Sebastian Bunney sits down with Cedric, the host of the Bitcoin Matrix podcast to discuss:
- How Bitcoin represents a threat to the United States dollar and its global hegemony backed by endless war
- What Saddam Hussein, Hugo Chavez, Muammar Gaddafi and Bitcoin may have in common
- Economic hitmen, jackals, the U.S. military and behind the altruistic curtain
- Why does the Federal Reserve target inflation?
- What do the military and counter-terrorism have to do with protecting the inflation narrative?
- How come bitcoin sees such strong opposition from certain individuals within the government?
- Is unemployment such a bad thing?
- What are the effects of inflation?
- Why someone would ever lend money at interest rates below that of inflation?
- Where does Bitcoin stand in all of this?
so because the dollar is a reserve currency, the U.S. has been able to increase its money supply to target growth because the devaluation pressure is split among a large number of entities outside the U.S. as well. Is that a correct statement?
Hey Sahil,
I would rephrase it slightly and say that all countries seem to want to target growth. However, how they go about achieving that growth is a different story. The US benefits from being the world reserve currency as it can, as you say, “increase its money supply to target growth because the devaluation pressure is split among a large number of entities outside the U.S.”
This is an immense benefit to the US as its currency is propped up due to other countries’ reliance on the USD for trade.
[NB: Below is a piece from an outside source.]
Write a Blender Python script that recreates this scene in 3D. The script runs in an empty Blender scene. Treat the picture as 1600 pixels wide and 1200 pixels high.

This reliance/demand is why even throughout all this expansion in the money supply we haven’t seen a major decline in the purchasing power of the USD.
thank you, that makes a lot of sense, so is that also a reason why the U.S wouldn’t want to increase interest rates coz if it does so then the cost of borrowing dollar would be high, and it wouldn’t be a reserve currency anymore.
I’d say that they are conscious of raising interest rates as:
1. Raising rates tends to strengthen the dollar which causes global economic pain
2. Raising rates makes the US less favourable and as it stands the US has run a deficit in 19 of the last 21 years which means it is reliant on debt in order to function.
So yes in a way they are conscious of interest rates as raising them too high could make the USD unfavourable in addition to causing major economic pain.